Other Lives 99880006

Other Lives’ self-titled, full-length debut was released on March 31, 2009 by tbd records. The album (and the EP that preceded it) was recorded in Los Angeles with producer Joey Waronker (the Eels, Lisa Germano) and engineer Darrell Thorp (Radiohead, Outkast, Beck). Released in October 2008, the EP – also self-titled – was featured for three consecutive weeks on iTunes’ “Rising Stars of Indie Rock.”

Based in the college town of Stillwater, Oklahoma, the band – Jesse Tabish (lead vocals, piano, guitar, harmonium, organ, vibes, electric harpsichord), Josh Onstott (bass, melotron, backing vocals), Jonathon Mooney (piano, violin, organ, vibes, electric harpsichord), Jenny Hsu (cello, backing vocals) and Colby Owens (drums, lap steel) – has been playing music together for the past five years in various incarnations.
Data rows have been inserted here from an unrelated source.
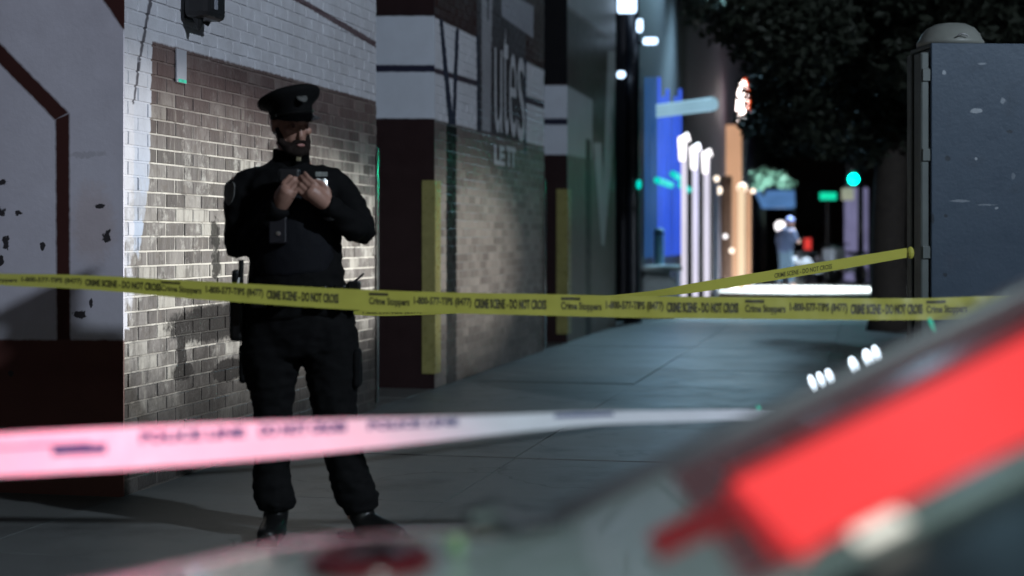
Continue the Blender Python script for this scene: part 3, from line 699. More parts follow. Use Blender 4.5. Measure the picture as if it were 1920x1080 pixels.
# beard, brows, eyes, hair
M_lid = mat('lowered_eyelid', (.17, .095, .075), .5)
b = bmesh.new()
add_loft(b, [(-.070, -.01, -.02), (-.062, -.045, -.075), (-.036, -.082, -.108), (0, -.100, -.118), (.036, -.082, -.108), (.062, -.045, -.075), (.070, -.01, -.02)], [.010, .017, .020, .020, .020, .017, .010], 12)
add_loft(b, [(-.034, -.088, -.09), (-.026, -.098, -.068), (0, -.105, -.064), (.026, -.098, -.068), (.034, -.088, -.09)], [.008, .008, .008, .008, .008], 8)
add_ball(b, (0, -.086, -.098), (.042, .026, .024)); add_ball(b, (.04, -.066, -.094), (.026, .034, .022)); add_ball(b, (-.04, -.066, -.094), (.026, .034, .022))
b = remesh(b, .005, 2); wrinkle(b, .002, 60); bmesh.ops.transform(b, matrix=HEADM, verts=b.verts); place('beard', b, M_hair, smooth=True)
b = bmesh.new(); add_ball(b, (0, -.112, -.081), (.020, .007, .0075), 12); bmesh.ops.transform(b, matrix=HEADM, verts=b.verts); place('lips', b, mat('lips', (.30, .14, .12), .45), smooth=True)
for s in (-1, 1):
    b = bmesh.new(); add_loft(b, [(s*.018, -.101, .020), (s*.038, -.098, .026), (s*.058, -.084, .020)], [.004, .005, .003], 6); bmesh.ops.transform(b, matrix=HEADM, verts=b.verts); place('eyebrow', b, M_hair)
    b = bmesh.new(); add_ball(b, (s*.032, -.084, .002), (.013, .011, .008), 10); bmesh.ops.transform(b, matrix=HEADM, verts=b.verts); place('eye', b, M_lid, smooth=True)
    b = bmesh.new(); add_ball(b, (s*.032, -.0935, -.005), (.010, .0025, .0018), 8); bmesh.ops.transform(b, matrix=HEADM, verts=b.verts); place('eyelashes', b, M_hair)
b = bmesh.new(); add_loft(b, [(0, .035, -.055), (0, .035, -.02), (0, .03, .03), (0, .02, .07)], [(.055, .068), (.073, .075), (.078, .082), (.076, .085)], 18); bmesh.ops.transform(b, matrix=HEADM, verts=b.verts); place('hair', b, M_hair, smooth=True)
# gear
def ringbelt(z, rx, ry, h, t):
    b = bmesh.new(); add_loft(b, [(-.012, 0, z-h/2), (-.012, 0, z+h/2)], [(rx, ry)]*2, 32, cap=False); bmesh.ops.solidify(b, geom=b.faces[:], thickness=t); return b
place('duty_belt', ringbelt(.985, .212, .158, .055, .006), M_leather, smooth=True)
for (x, y, w, d, h, z) in ((-.150, -.125, .06, .03, .09, .985), (-.06, -.165, .055, .03, .08, .985), (.09, -.155, .07, .03, .09, .985), (.17, -.11, .05, .04, .10, .98)):
    place('belt_pouch', box((x-w/2, y-d, z-h/2), (x+w/2, y+.01, z+h/2), .008), M_leather)
place('holster', box((-.285, -.06, .80), (-.225, .04, 1.035), .018), M_leather)
place('holster_grip', box((-.272, -.075, 1.03), (-.240, .0, 1.09), .012), M_leather)
place('baton', loft([(-.225, -.13, .98), (-.222, -.13, 1.13)], [.011, .011], 10), M_leather)
place('key_ring', loft([(-.236, -.145, 1.005), (-.232, -.148, 1.035), (-.228, -.146, 1.06)], [.004, .006, .003], 8), M_silver)
place('radio', box((.195, -.10, .925), (.248, -.055, 1.045), .008), M_leather)
place('radio_antenna', loft([(.222, -.08, 1.04), (.262, -.085, 1.075)], [.0055, .004], 8), M_black)
place('body_camera', box((-.105, -.185, 1.195), (-.035, -.158, 1.305), .006), mat('grey_black_plastic', (.010, .010, .014), .5))
place('camera_lens', lathe([(.009, 0), (.009, .004), (.005, .005)], (-.066, -.1855, 1.235), 12, Matrix.Rotation(R(90), 4, 'X')), M_silver)
place('breast_badge', shield(Matrix.Translation((.098, -.145, 1.425)) @ Matrix.Rotation(R(14), 4, 'Z') @ Matrix.Rotation(R(-12), 4, 'X'), .05, .06), M_silver)
b = bmesh.new(); add_box(b, (.075, -.142, 1.462), (.122, -.136, 1.480)); place('medal_bar', b, mat('medal_ribbon', (.25, .27, .25), .6, var=.8, scale=80))
place('collar_brass', box((-.008, -.098, 1.525), (.010, -.086, 1.545), .002), mat('brass', (.38, .34, .22), .4, .6))
place('sleeve_patch', shield(Matrix.Translation((-.282, -.058, 1.395)) @ Matrix.Rotation(R(-48), 4, 'Z') @ Matrix.Rotation(R(-4), 4, 'X'), .078, .095, .003), M_patch)
place('wristwatch', loft([RWR.lerp(REL, .08), RWR.lerp(REL, .16)], [.047, .048], 16), mat('watch_steel', (.25, .25, .25), .3, .8))
place('shoulder_microphone', box((-.065, -.205, 1.435), (.02, -.16, 1.49), .01), M_black)

# ------------------------------------------------------------------ grey steel box with domed cap, right
kx = W(1746, 80, 9.0); kb_ = thing('steel_cabinet', (kx.x+.5, 9.3, 0), 'tall grey steel box with scuffed front and pale dome on top at the right', 'cabinet')
def cab_mat():
    mu = Mural('scuffed_grey_steel', lambda px, py: ((px-960)/F*9.03, CH-(py-HY)/F*9.03), None)
    sep = mu.nt.nodes.new('ShaderNodeSeparateXYZ'); mu.nt.links.new(mu.P, sep.inputs[0]); mu.s = E(mu.nt, sep.outputs[0])
    mu.c = mixc(mu.nt, mu.big, (0.036, 0.060, 0.092), (0.055, 0.078, 0.108))
    mu.paint(((mu.mid-0.55)*6.0).clamp()*0.35, (0.030, 0.040, 0.055)); mu.paint(((mu.big*-1.0+0.42)*6.0).clamp()*0.4, (0.075, 0.075, 0.10))
    for e, k in (((1840, 120, 12, 4), .5), ((1768, 137, 5, 6), .8), ((1830, 208, 14, 5), .9), ((1881, 188, 9, 9), .6), ((1829, 298, 4, 4), .8), ((1800, 377, 22, 3), .5), ((1848, 384, 24, 3), .4), ((1868, 390, 5, 4), .8), ((1900, 330, 5, 10), .3)):
        mu.paint(mu.ell(e[0], e[1], e[2]*.75, e[3]*.65, 2.0, 1.4)*(k*.7), (0.42, 0.46, 0.50))
    for e in ((1775, 297, 7, 7), (1771, 405, 5, 5), (1770, 515, 6, 5), (1746, 410, 4, 14), (1893, 247, 8, 4)): mu.paint(mu.ell(e[0], e[1], e[2]*.7, e[3]*.7, 2.0, 1.2)*.7, (0.018, 0.022, 0.028))
    mu.bs.inputs['Metallic'].default_value = .15
    return mu.done(0.45, 0.25, dirt=0.25, spec=0.35)
M_cab = cab_mat(); M_cabside = mat('dull_green_grey_steel', (0.085, 0.10, 0.096), .5, .2, var=.3)
Mk = Matrix.Translation((kx.x, 9.0, 0)) @ Matrix.Rotation(R(4), 4, 'Z')
zt_ = kx.z
obj('front_panel', box((0, 0, .12), (1.25, .03, zt_), .006, Mk), M_cab, kb_)
obj('cabinet_body', box((.004, .0305, .05), (1.246, .36, zt_-.025), .02, Mk), M_cabside, kb_)
obj('side_post', box((-.055, .02, .0), (.0, .14, zt_-.05), .012, Mk), M_cabside, kb_)
obj('rear_post', box((-.02, .30, .0), (.003, .38, zt_-.03), .012, Mk), M_cabside, kb_)
for zz in (.55, 1.1, 1.65, 2.1): obj('hinge', box((-.045, .010, zz), (.002, .0195, zz+.07), .003, Mk), M_cabside, kb_)
b = lathe([(.19, 0), (.19, .025), (.178, .04), (.165, .07), (.135, .105), (.09, .128), (.03, .137), (.005, .138)], (0, 0, 0), 32); bmesh.ops.transform(b, matrix=Mk @ Matrix.Translation((.18, .2, zt_+.0)), verts=b.verts)
obj('dome_cap', b, mat('pale_fibreglass', (0.20, 0.21, 0.19), .5), kb_, True)
obj('top_plate', box((0, .031, zt_-.024), (1.25, .37, zt_-.001), .004, Mk), M_cabside, kb_)
b = bmesh.new(); add_loft(b, [Mk @ Vector((.15+.008*k, .0, zt_+.052-.0009*(k-4)**2)) for k in range(9)], [.004]*9, 6)
obj('dome_vent', b, M_black, kb_)
obj('tape_knot', ball(W(1707, 474, 9.0)+Vector((0, .0, 0)), (.022, .02, .036), 10), M_ytape, kb_)

# ------------------------------------------------------------------ foreground car
car = thing('police_car', (0.3, 1.3, 0), 'blurred police car close to the camera, its raked glass glowing red', 'car')
M_carpaint = mat('pale_grey_car_paint', (0.42, 0.44, 0.45), 0.22, 0.1, var=.06, coat=.6)
M_carblack = mat('black_car_trim', (0.010, 0.011, 0.014), 0.3)
M_chrome = mat('chrome_trim', (0.7, 0.7, 0.68), 0.12, 1.0, var=.05)
YF = 2.1
prof = [(-1.6, .55), (-1.3, .67), (-.9, .735), (-.581, .775), (-.42, .803), (-.294, .829), (-.18, .838), (-.056, .842), (.03, .849), (.084, .8595)]
ys = [.35, .5, .7, .9, 1.1, 1.3, 1.5, 1.7, 1.85, 1.97, 2.05, 2.09, 2.1, 2.105, 2.108]
dz = [-.06, -.02, -.004, 0, .004, .006, .007, .007, .006, .004, .001, -.006, -.02, -.06, -.4]
b = bmesh.new(); g = [[b.verts.new((x, y, z+d)) for y, d in zip(ys, dz)] for x, z in prof]
for i in range(len(g)-1):
    for j in range(len(ys)-1): b.faces.new((g[i][j], g[i+1][j], g[i+1][j+1], g[i][j+1]))
obj('bonnet', b, M_carpaint, car, True)
obj('front_end', box((-1.72, .4, .18), (-1.55, 2.08, .56), .05), M_carpaint, car)
SL = .494
def scr(x, y, lift=0.0): return Vector((x, y, .8595+(x-.084)*SL+lift))
def sheet(x0, x1, y0, y1, lift, thick, n=1, tip=0.0):
    b = bmesh.new(); nrm = Vector((-SL, 0, 1)).normalized()
    P = [scr(x0+tip, y0), scr(x1, y0), scr(x1, y1), scr(x0, y1)]
    lo = [b.verts.new(p+nrm*(lift-thick)) for p in P]; hi = [b.verts.new(p+nrm*lift) for p in P]
    b.faces.new(lo[::-1]); b.faces.new(hi)
    for i in range(4): b.faces.new((lo[i], lo[(i+1) % 4], hi[(i+1) % 4], hi[i]))
    bmesh.ops.bevel(b, geom=b.edges[:], offset=min(.004, thick*.4), segments=2, affect='EDGES'); return b
obj('windscreen', sheet(.19, .92, 1.372, 2.05, 0, .012), mat('dark_red_tinted_glass', (.28, .09, .10), .25, var=.3, scale=2, coat=.3), car)
obj('emergency_light', sheet(.25, .9, 1.385, 1.775, .008, .007, tip=.0), emit('lit_red_lens', (1.0, 0.055, 0.055), 1.0, .06, 1.2), car)
obj('end_glow', sheet(.234, .2495, 1.42, 1.775, .007, .006), emit('dim_end_glow', (1.0, .04, .05), .35, .2, 3), car)  # glowing strip added so the red panel fades at its end
obj('rim_glow', sheet(.25, .9, 1.777, 1.86, .006, .005), emit('dim_rim_glow', (1.0, .05, .06), .22, .2, 3), car)  # soft red falloff beside the panel, made as a glowing strip
obj('red_reflector', sheet(.150, .238, 1.61, 1.74, .006, .005), emit('dim_red_lens', (1.0, 0.03, 0.04), .10, .2, 8), car)
obj('pillar', loft([scr(.06, 2.075), scr(.3, 2.08), scr(.6, 2.08), scr(.92, 2.08)], [(.012, .022), (.012, .018), (.012, .016), (.012, .016)], 12), mat('shaded_grey_trim', (.12, .10, .12), .4), car, True)
obj('pillar', sheet(.255, .95, .95, 1.36, .012, .03), M_carblack, car)
obj('trim_strip', sheet(.19, .95, 1.262, 1.30, .02, .008), mat('brushed_trim', (.35, .37, .36), .3, .3), car)
obj('trim_glint', sheet(.285, .322, 1.258, 1.300, .0235, .003), emit('white_trim_glint', (1.0, .97, .86), 1.25, .2), car)  # glowing patch imitates a street lamp reflected in the trim
b = box((.92, .5, .9), (2.4, 2.07, 1.30), .05); obj('roof', b, M_carpaint, car)
b = box((-1.5, .45, .25), (2.6, 2.06, .70), .05); obj('body', b, M_carpaint, car)
obj('cowl', sheet(.06, .205, .6, 2.06, .003, .012), M_carpaint, car)
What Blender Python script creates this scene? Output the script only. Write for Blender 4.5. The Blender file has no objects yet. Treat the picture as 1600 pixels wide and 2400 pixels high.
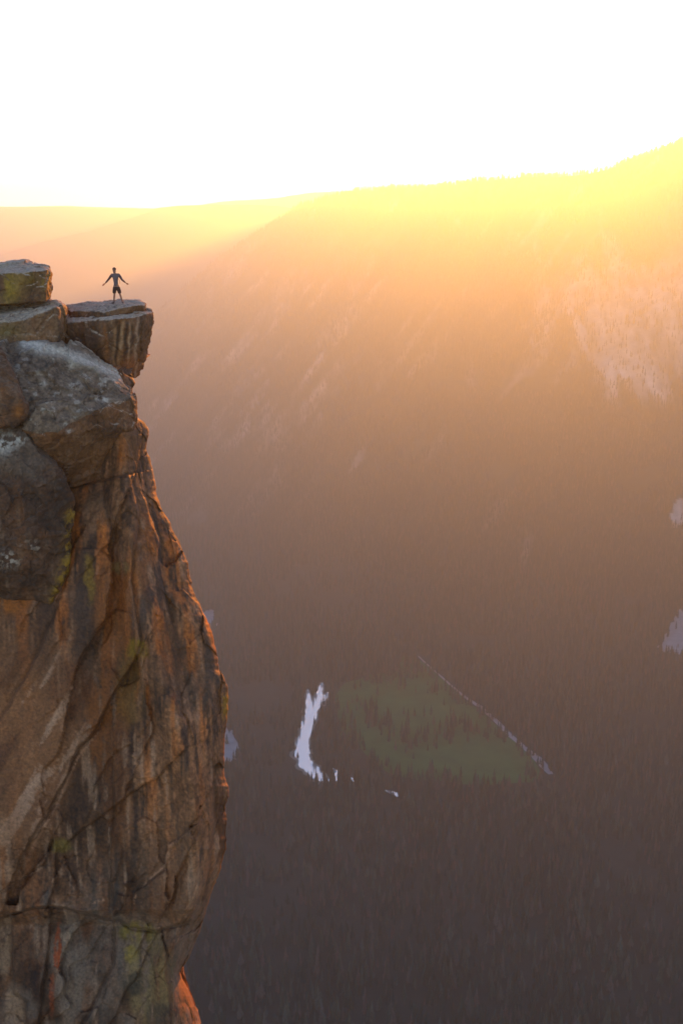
import bpy, bmesh, math, random
import numpy as np
from mathutils import Vector
from mathutils.bvhtree import BVHTree

random.seed(7)
rng = np.random.default_rng(7)
scene = bpy.context.scene
COL = scene.collection
R = math.radians

# ------------------------------------------------------------------ camera
T = 0.4663                      # tan of half the vertical field of view
P = R(13.7)                     # camera pitch (down)
cp, sp = math.cos(P), math.sin(P)
FLOOR = -1000.0                 # valley floor, the camera is at the origin

cam = bpy.data.cameras.new("camera")
cam.sensor_fit = 'VERTICAL'
cam.sensor_height = 36.0
cam.sensor_width = 24.0
cam.lens = 18.0 / T
cam.clip_start = 0.5
cam.clip_end = 40000
camo = bpy.data.objects.new("camera", cam)
camo.rotation_euler = (R(90) - P, 0, 0)
COL.objects.link(camo)
scene.camera = camo


def at(px, py, Y):
    """survey point of the photograph (1568 x 2352) at depth Y -> world"""
    px = np.asarray(px, float); py = np.asarray(py, float); Y = np.asarray(Y, float)
    x = (px - 784) / 1176 * T
    y = -(py - 1176) / 1176 * T
    f = cp + y * sp
    z = -sp + y * cp
    return np.stack([x / f * Y, Y + 0 * x, z / f * Y], -1)


def ground(px, py, z=FLOOR):
    p = at(px, py, 1.0)
    return p * (z / p[..., 2:3])


def proj(p):
    f = p[..., 1] * cp - p[..., 2] * sp
    u = p[..., 1] * sp + p[..., 2] * cp
    return 784 + p[..., 0] / f * 1176 / T, 1176 - u / f * 1176 / T


# ------------------------------------------------------------------ noise
_perm = np.random.default_rng(3).integers(0, 2**31, 4096).astype(np.int64)


def _h(ix, iy, iz, seed=0):
    h = (ix * 73856093) ^ (iy * 19349663) ^ (iz * 83492791) ^ (seed * 2654435)
    h = _perm[h & 4095] ^ (h >> 7)
    h = (h * 1103515245 + 12345) & 0x7fffffff
    h = ((h >> 11) ^ h) * 2246822519 & 0x7fffffff
    return ((h >> 5) & 0xffff) / 65535.0


def vnoise(p, seed=0):
    i = np.floor(p).astype(np.int64)
    f = p - i
    f = f * f * f * (f * (f * 6 - 15) + 10)
    out = 0
    for dx in (0, 1):
        wx = f[..., 0] if dx else 1 - f[..., 0]
        for dy in (0, 1):
            wy = f[..., 1] if dy else 1 - f[..., 1]
            for dz in (0, 1):
                wz = f[..., 2] if dz else 1 - f[..., 2]
                out = out + wx * wy * wz * _h(i[..., 0] + dx, i[..., 1] + dy, i[..., 2] + dz, seed)
    return out * 2 - 1


def fbm(p, octs=5, seed=0, gain=0.5):
    a, s, o = 1.0, 0, 0
    for k in range(octs):
        o = o + a * vnoise(p * 2.03**k + 17.3 * k, seed + k)
        s += a; a *= gain
    return o / s


def ridged(p, octs=4, seed=0):
    a, s, o = 1.0, 0, 0
    for k in range(octs):
        o = o + a * (1 - np.abs(vnoise(p * 2.05**k + 9.7 * k, seed + k)) * 2)
        s += a; a *= .5
    return o / s


def voronoi(p, seed=0):
    """F1, F2, random value and centre of the nearest cell"""
    i = np.floor(p).astype(np.int64)
    n = p.shape[0]
    f1 = np.full(n, 9.); f2 = np.full(n, 9.); val = np.zeros(n); cen = np.zeros((n, 3))
    for dx in (-1, 0, 1):
        for dy in (-1, 0, 1):
            for dz in (-1, 0, 1):
                c = i + np.array([dx, dy, dz])
                q = np.stack([c[:, k] + _h(c[:, 0], c[:, 1], c[:, 2], seed + 31 * k) for k in range(3)], -1)
                d = np.linalg.norm(q - p, axis=1)
                near = d < f1
                f2 = np.where(near, f1, np.minimum(f2, d))
                val = np.where(near, _h(c[:, 0], c[:, 1], c[:, 2], seed + 99), val)
                cen[near] = q[near]
                f1 = np.where(near, d, f1)
    return f1, f2, val, cen


def sst(a, b, x):
    t = np.clip((x - a) / (b - a), 0, 1)
    return t * t * (3 - 2 * t)


def mix(c, col, m):
    return c * (1 - m[:, None]) + np.array(col) * m[:, None]


def polydist(px, py, pts):
    """distance to a polyline and the side of it (positive = right of its direction, on the photograph)"""
    best = np.full(px.shape, 1e9); side = np.zeros(px.shape)
    for (x0, y0), (x1, y1) in zip(pts[:-1], pts[1:]):
        dx, dy = x1 - x0, y1 - y0
        t = np.clip(((px - x0) * dx + (py - y0) * dy) / (dx * dx + dy * dy), 0, 1)
        d = np.hypot(px - x0 - t * dx, py - y0 - t * dy)
        cr = np.sign(dx * (py - y0) - dy * (px - x0))
        m = d < best
        best = np.where(m, d, best); side = np.where(m, cr, side)
    return best, side


def inpoly(x, y, poly):
    r = np.zeros(x.shape, bool)
    n = len(poly)
    for k in range(n):
        x0, y0 = poly[k]; x1, y1 = poly[(k + 1) % n]
        c = ((y0 > y) != (y1 > y)) & (x < (x1 - x0) * (y - y0) / (y1 - y0 + 1e-12) + x0)
        r ^= c
    return r


# ------------------------------------------------------------------ helpers
def make_mesh(name, verts, faces, col=None, smooth=True):
    me = bpy.data.meshes.new(name)
    verts = np.asarray(verts, np.float32)
    if isinstance(faces, np.ndarray):
        k = faces.shape[1]
        me.vertices.add(len(verts)); me.vertices.foreach_set('co', verts.ravel())
        me.loops.add(faces.size); me.loops.foreach_set('vertex_index', faces.astype(np.int32).ravel())
        me.polygons.add(len(faces))
        me.polygons.foreach_set('loop_start', np.arange(0, faces.size, k, dtype=np.int32))
        me.polygons.foreach_set('loop_total', np.full(len(faces), k, dtype=np.int32))
    else:
        me.from_pydata([tuple(map(float, v)) for v in verts], [], faces)
    me.update(calc_edges=True)
    me.validate()
    me.polygons.foreach_set('use_smooth', np.full(len(me.polygons), smooth))
    if col is not None:
        a = me.color_attributes.new('Col', 'FLOAT_COLOR', 'POINT')
        c = np.ones((len(verts), 4), np.float32); c[:, :3] = np.clip(col, 0.004, 1)
        a.data.foreach_set('color', c.ravel())
    return me


def link(name, me, mat=None, parent=None, label=None, cat=None, group=None, kind=None):
    o = bpy.data.objects.new(name, me)
    COL.objects.link(o)
    if mat: me.materials.append(mat)
    if parent: o.parent = parent
    if label: o['label'] = label
    if cat: o['category'] = cat
    if group: o['group'] = group
    if kind: o['kind'] = kind
    return o


def vnormals(me):
    n = np.zeros(len(me.vertices) * 3, np.float32)
    me.vertices.foreach_get('normal', n)
    return n.reshape(-1, 3)


def setcol(me, col):
    a = me.color_attributes.new('Col', 'FLOAT_COLOR', 'POINT')
    c = np.ones((len(me.vertices), 4), np.float32); c[:, :3] = np.clip(col, 0.004, 1)
    a.data.foreach_set('color', c.ravel())


def grid_faces(nr, nc):
    i = np.arange(nr * nc).reshape(nr, nc)
    return np.stack([i[:-1, :-1], i[:-1, 1:], i[1:, 1:], i[1:, :-1]], -1).reshape(-1, 4)


def new_mat(name):
    m = bpy.data.materials.new(name); m.use_nodes = True
    nt = m.node_tree
    return m, nt, nt.nodes['Principled BSDF'], nt.nodes, nt.links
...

They began as an avant-garde instrumental group, then added vocals and eventually evolved into Other Lives.

In a recent feature, Filter hailed the band’s music as “perfect for waking up on a crisp fall Sunday or executing a heartrending breakup in the middle of the night,” going on to note: “If Other Lives was more formulaic or eager to get rich, the five-piece would be in N.Y. or L.A., gloating about impending global success. But that’s not how things are done in Stillwater, Oklahoma…” The landscape informs their music, from the traditional folk elements to the expansive, unhurried nature of their songs. Yet Other Lives owes as much to modern-day classicists such as Jóhann Jóhannsson and Arvo Pärt and British progressive rock as it does to its folk forefathers, drawing from a rich palette that even encompasses traditional Spanish music (“Matador”).

Balancing epic grandeur with quiet restraint, the album evokes characters and civilizations hovering between life and death, majesty and melancholy, hope and despair. “End Of The Year” is a breathtaking tightrope walk between such extremes – a lilting interplay between piano and cello gives way to more somber tones, then comes full circle six minutes in with a transcendent guitar riff over elegant orchestration and drum corps- style percussion. “Paper Cities,” featured as a KCRW “Tune Of The Day,” is a powerful indictment of nationalism, reminding us that the boundaries drawn by war are temporal, “just lines on a map,” while the cautionary “Don’t Let Them” takes to task the powers that be – and those who put them in power, namely us.